Published online by Cambridge University Press: 06 December 2010
Introduction
This chapter illustrates the extent to, and manner in which, international environmental law has moved beyond the inter-state paradigm, central to classical international law, hence the term “global environmental law.” It makes the point that while elements that signify a departure from the inter-state paradigm can be identified in terms of both substantive law and institutional and decision-making patterns, global environmental law harbors a mismatch between these two interrelated aspects of law. On the one hand, substantive law reflects ideals associated with moral cosmopolitanism; on the other hand, the institutional and decision-making patterns take away from those ideals by the manner in which they empower global institutions. In global environmental law this development is particularly apparent in the South–North context. In this context, general principles that mark a departure from the discretionary role of states and instead reflect ideals of moral cosmopolitanism have been introduced. Concomitantly, global institutions, the World Bank in particular, have been endowed with discretionary public powers, powers that are exercised with regard to developing states and individuals and groups in developing states, in particular.
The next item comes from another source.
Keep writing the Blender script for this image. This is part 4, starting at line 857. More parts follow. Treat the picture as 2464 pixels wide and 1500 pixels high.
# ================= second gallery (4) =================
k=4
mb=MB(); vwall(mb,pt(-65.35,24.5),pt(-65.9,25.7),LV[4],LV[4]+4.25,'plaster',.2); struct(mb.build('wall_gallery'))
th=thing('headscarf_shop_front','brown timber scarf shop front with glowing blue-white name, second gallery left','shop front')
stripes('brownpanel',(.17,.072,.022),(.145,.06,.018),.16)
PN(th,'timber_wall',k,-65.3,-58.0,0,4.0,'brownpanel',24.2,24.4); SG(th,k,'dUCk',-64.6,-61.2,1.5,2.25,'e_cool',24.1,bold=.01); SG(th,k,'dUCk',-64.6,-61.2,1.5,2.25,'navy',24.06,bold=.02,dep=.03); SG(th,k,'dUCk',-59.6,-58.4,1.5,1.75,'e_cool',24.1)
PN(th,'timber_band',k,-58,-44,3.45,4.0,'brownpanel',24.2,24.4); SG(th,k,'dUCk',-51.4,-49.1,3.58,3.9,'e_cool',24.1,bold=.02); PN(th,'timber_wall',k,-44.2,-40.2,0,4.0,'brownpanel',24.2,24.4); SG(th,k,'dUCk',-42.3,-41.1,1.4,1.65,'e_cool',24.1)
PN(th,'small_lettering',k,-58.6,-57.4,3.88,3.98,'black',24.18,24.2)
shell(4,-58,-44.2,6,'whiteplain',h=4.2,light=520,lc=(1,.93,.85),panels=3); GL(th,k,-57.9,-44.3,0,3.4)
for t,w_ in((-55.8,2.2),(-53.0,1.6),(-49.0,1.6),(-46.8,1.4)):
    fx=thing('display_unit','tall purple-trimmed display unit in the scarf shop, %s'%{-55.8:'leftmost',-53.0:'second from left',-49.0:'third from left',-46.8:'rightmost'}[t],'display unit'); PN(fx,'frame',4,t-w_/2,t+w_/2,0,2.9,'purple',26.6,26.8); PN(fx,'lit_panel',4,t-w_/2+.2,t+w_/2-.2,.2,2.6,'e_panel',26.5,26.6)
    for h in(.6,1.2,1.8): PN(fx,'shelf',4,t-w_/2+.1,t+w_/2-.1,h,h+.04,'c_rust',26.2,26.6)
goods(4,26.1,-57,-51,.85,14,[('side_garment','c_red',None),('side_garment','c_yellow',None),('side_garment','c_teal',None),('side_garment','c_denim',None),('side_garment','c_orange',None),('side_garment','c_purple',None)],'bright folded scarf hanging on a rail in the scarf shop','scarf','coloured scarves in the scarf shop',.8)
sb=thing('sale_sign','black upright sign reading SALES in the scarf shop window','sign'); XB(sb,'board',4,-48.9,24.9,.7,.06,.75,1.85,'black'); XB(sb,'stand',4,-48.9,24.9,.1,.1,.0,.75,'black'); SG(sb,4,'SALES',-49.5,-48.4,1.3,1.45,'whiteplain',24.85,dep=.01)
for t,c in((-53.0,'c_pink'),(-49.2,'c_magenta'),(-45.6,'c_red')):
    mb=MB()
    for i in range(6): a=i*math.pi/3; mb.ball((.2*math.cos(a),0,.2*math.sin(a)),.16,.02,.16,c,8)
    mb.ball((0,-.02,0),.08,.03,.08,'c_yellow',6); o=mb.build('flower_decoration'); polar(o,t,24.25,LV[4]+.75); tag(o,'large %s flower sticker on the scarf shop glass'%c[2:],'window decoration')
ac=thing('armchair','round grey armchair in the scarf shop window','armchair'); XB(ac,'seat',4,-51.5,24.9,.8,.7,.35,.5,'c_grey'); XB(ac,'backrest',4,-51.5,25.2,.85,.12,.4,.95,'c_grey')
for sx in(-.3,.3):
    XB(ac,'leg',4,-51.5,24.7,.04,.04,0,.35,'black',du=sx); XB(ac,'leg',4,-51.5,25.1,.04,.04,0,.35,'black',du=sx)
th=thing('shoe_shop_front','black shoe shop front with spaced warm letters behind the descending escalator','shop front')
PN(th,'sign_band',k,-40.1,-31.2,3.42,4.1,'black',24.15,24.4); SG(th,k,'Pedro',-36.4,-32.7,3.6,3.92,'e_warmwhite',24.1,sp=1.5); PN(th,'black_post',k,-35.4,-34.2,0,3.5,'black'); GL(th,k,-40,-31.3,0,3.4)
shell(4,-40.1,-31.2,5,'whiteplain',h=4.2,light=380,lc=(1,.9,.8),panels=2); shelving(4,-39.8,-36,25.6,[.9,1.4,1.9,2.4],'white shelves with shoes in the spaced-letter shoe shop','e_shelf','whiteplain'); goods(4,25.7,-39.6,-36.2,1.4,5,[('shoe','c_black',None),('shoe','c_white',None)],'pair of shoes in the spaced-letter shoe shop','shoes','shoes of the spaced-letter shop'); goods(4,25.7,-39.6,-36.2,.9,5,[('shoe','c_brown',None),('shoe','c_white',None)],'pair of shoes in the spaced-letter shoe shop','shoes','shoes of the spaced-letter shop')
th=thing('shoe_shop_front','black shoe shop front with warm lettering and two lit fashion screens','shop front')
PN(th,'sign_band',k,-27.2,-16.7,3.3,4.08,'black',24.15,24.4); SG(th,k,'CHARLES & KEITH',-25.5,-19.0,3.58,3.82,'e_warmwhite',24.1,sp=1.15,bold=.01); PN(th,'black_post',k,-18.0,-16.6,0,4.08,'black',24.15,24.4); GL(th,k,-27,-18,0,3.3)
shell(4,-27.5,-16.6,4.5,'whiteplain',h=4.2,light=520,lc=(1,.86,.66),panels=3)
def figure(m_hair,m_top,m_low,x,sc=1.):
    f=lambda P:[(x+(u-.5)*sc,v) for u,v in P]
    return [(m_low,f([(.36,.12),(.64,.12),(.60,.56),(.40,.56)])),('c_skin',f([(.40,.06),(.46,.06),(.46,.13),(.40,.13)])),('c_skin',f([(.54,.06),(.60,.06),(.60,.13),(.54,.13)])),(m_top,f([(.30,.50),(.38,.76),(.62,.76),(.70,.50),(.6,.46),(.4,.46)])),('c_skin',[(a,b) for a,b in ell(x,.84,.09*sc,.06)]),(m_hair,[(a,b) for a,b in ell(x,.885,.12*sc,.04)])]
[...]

This development entails that the ensuing legal system does not meet standards of justice, irrespective of whether justice is conceptualized as international, that is inter-state, justice, or in terms of moral cosmopolitanism, focusing on attaining justice for individuals. This essay, then, suggests that global environmental law, due to its institutional and decision-making patterns, ultimately does not focus on the equal moral worth of all persons and does not reflect the ideal that this understanding of persons results in the generation of obligations binding on all.